Klarinet Archive - Posting 000280.txt from 2002/12

From: Oliver Seely <oseely@-----.edu>
Subj: [kl] Re: KVA 182
Date: Wed, 11 Dec 2002 23:42:05 -0500

I wasn't at home when I posted on this subject earlier today, so this
evening I took a closer look at the score from which I worked when I
sequenced it. I recall being surprised that KVA 182 consists of only three
movements from K.361, that's why I held forth the hope in my posting that
there might be other arrangements. Einstein, in his biography of Mozart,
made the statement,

"there exists an arrangement of this work for the four customary pairs of
winds (K. Anh. 182), which may very well have been Mozart's own idea."

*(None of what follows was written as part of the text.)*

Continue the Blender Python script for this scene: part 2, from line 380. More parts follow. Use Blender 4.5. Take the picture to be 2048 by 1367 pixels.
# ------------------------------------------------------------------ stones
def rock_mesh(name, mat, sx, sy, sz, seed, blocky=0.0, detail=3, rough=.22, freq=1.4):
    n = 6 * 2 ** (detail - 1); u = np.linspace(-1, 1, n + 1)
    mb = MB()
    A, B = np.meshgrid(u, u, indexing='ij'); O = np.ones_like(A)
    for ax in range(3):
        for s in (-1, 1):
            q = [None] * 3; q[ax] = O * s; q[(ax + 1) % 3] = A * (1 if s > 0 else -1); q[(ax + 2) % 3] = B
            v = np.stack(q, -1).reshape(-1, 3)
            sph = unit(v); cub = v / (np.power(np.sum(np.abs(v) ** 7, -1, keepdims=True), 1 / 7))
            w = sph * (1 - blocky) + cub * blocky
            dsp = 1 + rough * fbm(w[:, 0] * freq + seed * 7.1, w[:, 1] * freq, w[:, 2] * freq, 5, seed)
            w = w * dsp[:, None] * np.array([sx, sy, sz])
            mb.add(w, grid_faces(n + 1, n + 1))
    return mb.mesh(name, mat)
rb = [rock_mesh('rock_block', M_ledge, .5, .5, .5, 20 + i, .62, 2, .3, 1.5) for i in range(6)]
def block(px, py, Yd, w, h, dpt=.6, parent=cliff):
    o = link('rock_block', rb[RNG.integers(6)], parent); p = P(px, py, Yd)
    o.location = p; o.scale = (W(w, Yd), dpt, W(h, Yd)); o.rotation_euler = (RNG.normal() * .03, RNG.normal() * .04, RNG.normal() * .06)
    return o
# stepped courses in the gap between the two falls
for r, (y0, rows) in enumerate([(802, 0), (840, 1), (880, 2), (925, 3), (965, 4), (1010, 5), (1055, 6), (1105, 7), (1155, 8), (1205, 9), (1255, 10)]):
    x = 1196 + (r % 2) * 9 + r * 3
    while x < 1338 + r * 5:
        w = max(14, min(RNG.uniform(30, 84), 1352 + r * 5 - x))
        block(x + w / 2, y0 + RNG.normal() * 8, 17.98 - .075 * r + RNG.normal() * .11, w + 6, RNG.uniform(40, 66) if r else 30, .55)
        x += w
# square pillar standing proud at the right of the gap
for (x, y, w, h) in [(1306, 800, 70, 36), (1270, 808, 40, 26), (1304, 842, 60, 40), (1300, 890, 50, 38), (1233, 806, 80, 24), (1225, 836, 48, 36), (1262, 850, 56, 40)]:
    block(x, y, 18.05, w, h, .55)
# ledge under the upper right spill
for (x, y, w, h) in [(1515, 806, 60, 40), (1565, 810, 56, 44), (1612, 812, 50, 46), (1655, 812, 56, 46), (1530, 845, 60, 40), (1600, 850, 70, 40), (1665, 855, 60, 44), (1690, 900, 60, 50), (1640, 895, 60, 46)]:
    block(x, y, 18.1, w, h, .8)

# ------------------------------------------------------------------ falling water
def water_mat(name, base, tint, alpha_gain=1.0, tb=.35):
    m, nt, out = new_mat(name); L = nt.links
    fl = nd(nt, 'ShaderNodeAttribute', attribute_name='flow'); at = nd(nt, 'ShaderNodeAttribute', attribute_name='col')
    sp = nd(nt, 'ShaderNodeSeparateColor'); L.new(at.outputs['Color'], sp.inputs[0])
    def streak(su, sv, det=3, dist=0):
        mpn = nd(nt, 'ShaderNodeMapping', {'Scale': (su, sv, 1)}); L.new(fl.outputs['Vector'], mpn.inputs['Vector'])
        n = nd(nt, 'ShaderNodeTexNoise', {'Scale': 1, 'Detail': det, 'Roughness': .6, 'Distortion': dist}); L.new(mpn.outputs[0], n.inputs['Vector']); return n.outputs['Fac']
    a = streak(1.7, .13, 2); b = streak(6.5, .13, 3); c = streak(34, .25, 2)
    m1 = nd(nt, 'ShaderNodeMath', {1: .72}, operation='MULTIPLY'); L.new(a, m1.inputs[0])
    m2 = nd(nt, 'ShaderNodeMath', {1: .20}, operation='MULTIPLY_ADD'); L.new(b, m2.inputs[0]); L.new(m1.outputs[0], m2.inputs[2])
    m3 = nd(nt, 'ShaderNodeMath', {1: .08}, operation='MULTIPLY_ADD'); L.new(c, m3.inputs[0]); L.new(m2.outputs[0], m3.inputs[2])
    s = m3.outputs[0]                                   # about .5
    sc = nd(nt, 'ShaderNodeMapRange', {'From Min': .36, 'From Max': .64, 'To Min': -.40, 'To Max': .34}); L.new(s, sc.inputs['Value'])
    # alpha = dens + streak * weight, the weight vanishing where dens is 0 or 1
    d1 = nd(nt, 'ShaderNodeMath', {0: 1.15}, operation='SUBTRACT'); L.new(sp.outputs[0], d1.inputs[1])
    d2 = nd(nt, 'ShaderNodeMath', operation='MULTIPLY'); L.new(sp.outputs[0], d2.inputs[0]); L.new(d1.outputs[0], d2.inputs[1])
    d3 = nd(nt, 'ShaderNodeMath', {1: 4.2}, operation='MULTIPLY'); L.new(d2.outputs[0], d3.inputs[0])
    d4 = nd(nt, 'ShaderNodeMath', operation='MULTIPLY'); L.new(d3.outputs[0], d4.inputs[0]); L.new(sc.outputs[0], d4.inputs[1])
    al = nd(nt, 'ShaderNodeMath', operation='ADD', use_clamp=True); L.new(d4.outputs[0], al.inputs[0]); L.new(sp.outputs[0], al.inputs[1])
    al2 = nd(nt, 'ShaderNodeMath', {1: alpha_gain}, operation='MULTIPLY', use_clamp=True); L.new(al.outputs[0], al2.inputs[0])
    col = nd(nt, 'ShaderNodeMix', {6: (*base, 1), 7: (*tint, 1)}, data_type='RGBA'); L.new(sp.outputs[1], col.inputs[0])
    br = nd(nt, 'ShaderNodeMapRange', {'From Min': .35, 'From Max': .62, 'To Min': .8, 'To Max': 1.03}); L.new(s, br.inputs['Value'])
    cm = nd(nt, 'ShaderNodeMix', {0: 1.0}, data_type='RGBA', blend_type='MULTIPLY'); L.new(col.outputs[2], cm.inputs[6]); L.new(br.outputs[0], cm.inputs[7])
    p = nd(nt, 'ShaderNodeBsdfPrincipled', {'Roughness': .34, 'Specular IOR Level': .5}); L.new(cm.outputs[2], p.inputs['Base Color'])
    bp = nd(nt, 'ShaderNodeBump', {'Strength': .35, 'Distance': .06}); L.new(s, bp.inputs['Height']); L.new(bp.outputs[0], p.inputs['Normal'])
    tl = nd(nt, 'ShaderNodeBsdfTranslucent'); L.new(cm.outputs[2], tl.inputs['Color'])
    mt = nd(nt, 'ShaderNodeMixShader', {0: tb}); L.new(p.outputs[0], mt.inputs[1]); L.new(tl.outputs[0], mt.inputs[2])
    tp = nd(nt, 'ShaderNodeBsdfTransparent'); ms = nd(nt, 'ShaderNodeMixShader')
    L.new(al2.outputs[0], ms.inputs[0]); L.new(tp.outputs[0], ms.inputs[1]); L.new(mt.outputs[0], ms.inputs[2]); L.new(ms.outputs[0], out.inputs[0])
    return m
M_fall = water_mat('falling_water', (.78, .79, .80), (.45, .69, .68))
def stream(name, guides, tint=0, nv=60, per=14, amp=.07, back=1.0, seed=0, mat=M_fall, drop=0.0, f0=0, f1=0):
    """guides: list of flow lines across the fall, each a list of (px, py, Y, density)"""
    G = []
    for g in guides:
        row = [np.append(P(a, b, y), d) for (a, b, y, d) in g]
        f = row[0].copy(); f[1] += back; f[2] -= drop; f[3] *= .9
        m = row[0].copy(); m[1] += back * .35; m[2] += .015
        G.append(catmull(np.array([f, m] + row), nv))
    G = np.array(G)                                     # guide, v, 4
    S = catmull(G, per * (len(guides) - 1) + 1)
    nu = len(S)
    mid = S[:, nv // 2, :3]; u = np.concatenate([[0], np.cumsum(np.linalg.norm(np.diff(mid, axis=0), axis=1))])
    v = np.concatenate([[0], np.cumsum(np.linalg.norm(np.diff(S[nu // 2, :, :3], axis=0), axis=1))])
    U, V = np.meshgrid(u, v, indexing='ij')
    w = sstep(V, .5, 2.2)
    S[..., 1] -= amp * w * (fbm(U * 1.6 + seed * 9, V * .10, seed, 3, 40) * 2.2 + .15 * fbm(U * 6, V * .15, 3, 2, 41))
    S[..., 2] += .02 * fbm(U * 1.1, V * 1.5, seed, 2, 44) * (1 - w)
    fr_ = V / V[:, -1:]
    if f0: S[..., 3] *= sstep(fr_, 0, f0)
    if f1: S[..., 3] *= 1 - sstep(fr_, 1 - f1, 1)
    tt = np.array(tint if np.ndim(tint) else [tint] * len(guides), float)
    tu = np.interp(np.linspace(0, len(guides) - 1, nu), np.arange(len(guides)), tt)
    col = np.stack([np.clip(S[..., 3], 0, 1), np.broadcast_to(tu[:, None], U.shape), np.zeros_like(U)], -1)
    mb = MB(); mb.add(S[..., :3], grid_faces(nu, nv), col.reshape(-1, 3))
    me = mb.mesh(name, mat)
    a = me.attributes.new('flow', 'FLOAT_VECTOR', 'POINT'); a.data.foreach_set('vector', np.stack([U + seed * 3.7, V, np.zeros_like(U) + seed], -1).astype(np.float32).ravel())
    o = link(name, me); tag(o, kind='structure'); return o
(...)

Whether it was Mozart's idea is neither here nor there, but the fact that
the "arrangement" consists of only three movements made me wonder why
Einstein didn't mention it. Moreover, as I got further into the sequencing
of the piece and discovered that most of each movement could be put in
place by copying and pasting from K.361 I began to wonder if Einstein had
ever studied the two scores side by side. My approach was simply to look
for the staff in K.361 which was the same as that in the score of KVA 182,
copy and paste it and then do a quick scan to make sure no measures
diverged from the KVA 182 score. I'm several months away from putting
together the score but it is my recollection that the horns and bassoons,
and maybe the clarinets, exhibit the occasional change where another
instrument in K.361 is sufficiently exposed. The octet movements 1,2 and 3
are so similar to the Serenade movements 5,4 and 6 respectively that the
assembly of the octet went very quickly.